Convengo desde luego que siempre es preferible, y motivo de halago, universalizar el sentido de toda obra, y de esta en particular. Toda lectura simbólica de una obra sin duda ayuda a ampliar su interpretación —de ahí en parte el éxito internacional de La noche de los asesinos. Pero esa lectura también la vuelve abstracta, la saca de su contexto inmediato, olvidando tal vez que Triana termina de escribir la pieza en 1965 —el mismo año, por cierto, que Guillermo Cabrera Infante regresa a La Habana a enterrar a su madre y que decide romper con el régimen— cuando ya se vivían en Cuba los estragos del neo-estalinismo y se padecía en carne propia los infames campos de concentración conocidos por el histriónico nombre de Unidades Móviles de Ayuda a la Producción.
Confieso que no poseo las claves para explicar o entender del todo el insólito contenido profético de una escena como esta. Me imagino también que en las demás piezas de Triana debe haber otras que se me escapan. Por eso, a falta de una explicación racional he hurgado en otras fuentes.

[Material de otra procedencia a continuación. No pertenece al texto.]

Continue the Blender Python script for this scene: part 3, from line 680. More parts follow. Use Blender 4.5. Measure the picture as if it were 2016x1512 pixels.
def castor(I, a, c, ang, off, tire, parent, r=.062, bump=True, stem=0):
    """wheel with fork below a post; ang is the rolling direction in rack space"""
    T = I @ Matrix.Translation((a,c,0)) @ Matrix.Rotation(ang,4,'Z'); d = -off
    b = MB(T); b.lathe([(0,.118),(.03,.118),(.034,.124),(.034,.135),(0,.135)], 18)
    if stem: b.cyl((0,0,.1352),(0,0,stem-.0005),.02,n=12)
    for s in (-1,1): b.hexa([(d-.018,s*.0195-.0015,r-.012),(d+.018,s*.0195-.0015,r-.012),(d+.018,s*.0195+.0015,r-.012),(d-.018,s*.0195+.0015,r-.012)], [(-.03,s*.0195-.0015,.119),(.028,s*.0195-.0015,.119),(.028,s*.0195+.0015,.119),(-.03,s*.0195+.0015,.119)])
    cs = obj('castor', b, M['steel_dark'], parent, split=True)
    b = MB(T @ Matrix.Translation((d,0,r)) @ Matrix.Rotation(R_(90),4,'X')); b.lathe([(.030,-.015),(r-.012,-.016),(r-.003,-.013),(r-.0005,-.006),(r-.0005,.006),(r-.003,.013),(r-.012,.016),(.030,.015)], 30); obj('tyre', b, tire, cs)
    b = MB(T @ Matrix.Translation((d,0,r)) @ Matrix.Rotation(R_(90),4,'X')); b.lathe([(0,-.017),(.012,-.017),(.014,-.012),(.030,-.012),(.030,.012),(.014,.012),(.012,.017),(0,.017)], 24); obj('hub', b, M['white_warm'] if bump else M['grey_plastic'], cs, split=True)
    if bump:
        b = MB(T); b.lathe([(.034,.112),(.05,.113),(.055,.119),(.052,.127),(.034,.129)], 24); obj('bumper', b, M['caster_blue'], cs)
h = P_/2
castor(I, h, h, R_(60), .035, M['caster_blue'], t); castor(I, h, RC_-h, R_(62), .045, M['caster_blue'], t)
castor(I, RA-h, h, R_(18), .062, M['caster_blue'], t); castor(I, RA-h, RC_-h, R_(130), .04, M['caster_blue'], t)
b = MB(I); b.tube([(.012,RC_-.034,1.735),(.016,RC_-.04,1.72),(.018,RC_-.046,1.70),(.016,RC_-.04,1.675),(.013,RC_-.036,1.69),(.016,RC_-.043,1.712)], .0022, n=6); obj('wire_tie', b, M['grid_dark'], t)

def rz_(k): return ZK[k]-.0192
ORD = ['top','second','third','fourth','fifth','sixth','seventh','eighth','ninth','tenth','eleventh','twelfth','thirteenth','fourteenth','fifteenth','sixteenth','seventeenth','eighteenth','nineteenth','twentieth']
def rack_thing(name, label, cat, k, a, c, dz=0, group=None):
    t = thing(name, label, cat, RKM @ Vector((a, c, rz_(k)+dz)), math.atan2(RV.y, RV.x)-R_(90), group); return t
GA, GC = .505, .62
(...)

La que encuentro más convincente no tiene nada que ver con Cuba, pero sí con la poesía. Se trata de la carta del 28 de diciembre de 1817, poco tiempo antes de morir, que el poeta inglés John Keats le dirige a sus dos hermanos. Dice Keats allí a propósito de la personalidad poética que el entonces joven trataba de desarrollar: "Me he dado cuenta de lo que hace a un hombre realizado, especialmente en literatura, y que Shakespeare tenía de sobra. Me refiero a la capacidad negativa [negative capability]; es decir, cuando se es capaz de ser entre incertidumbres, entre misterios y entre dudas, sin que tengamos que ir buscando irritantes hechos o razones".
"La pieza", escribió en su momento Rine Leal sobre La noche de los asesinos, "es la tragedia de la purificación, realizada a modo de exorcismo mental y regida por la sangre". No pudo Rine, como en cambio sí pudo la pieza de Triana, ver en ese momento que las palabras y las acciones del poeta anunciaban algo muy terrible que no podía entenderse, o tal vez que no se quería entender.
La grandeza de la obra de José Triana radica, a mi juicio, en esa capacidad negativa de saber vivir entre incertidumbres, de soportar con entereza, como un duende frágil, la verdad sobre la tragedia de nuestra historia. Para hacerlo Triana se ha basado, a su vez, en otra verdad más profunda, y que lleva muy adentro: la carga, el peso del poeta que sabiendo que es nadie, sin embargo vive para contarlo.
Leído en la presentación de las ediciones de Teatro completo y Poesía completa (Aduana Vieja) de José Triana en el Congreso de Dramaturgia y Artes Escénicas “Celebrando a Virgilio”, en la Universidad de Miami.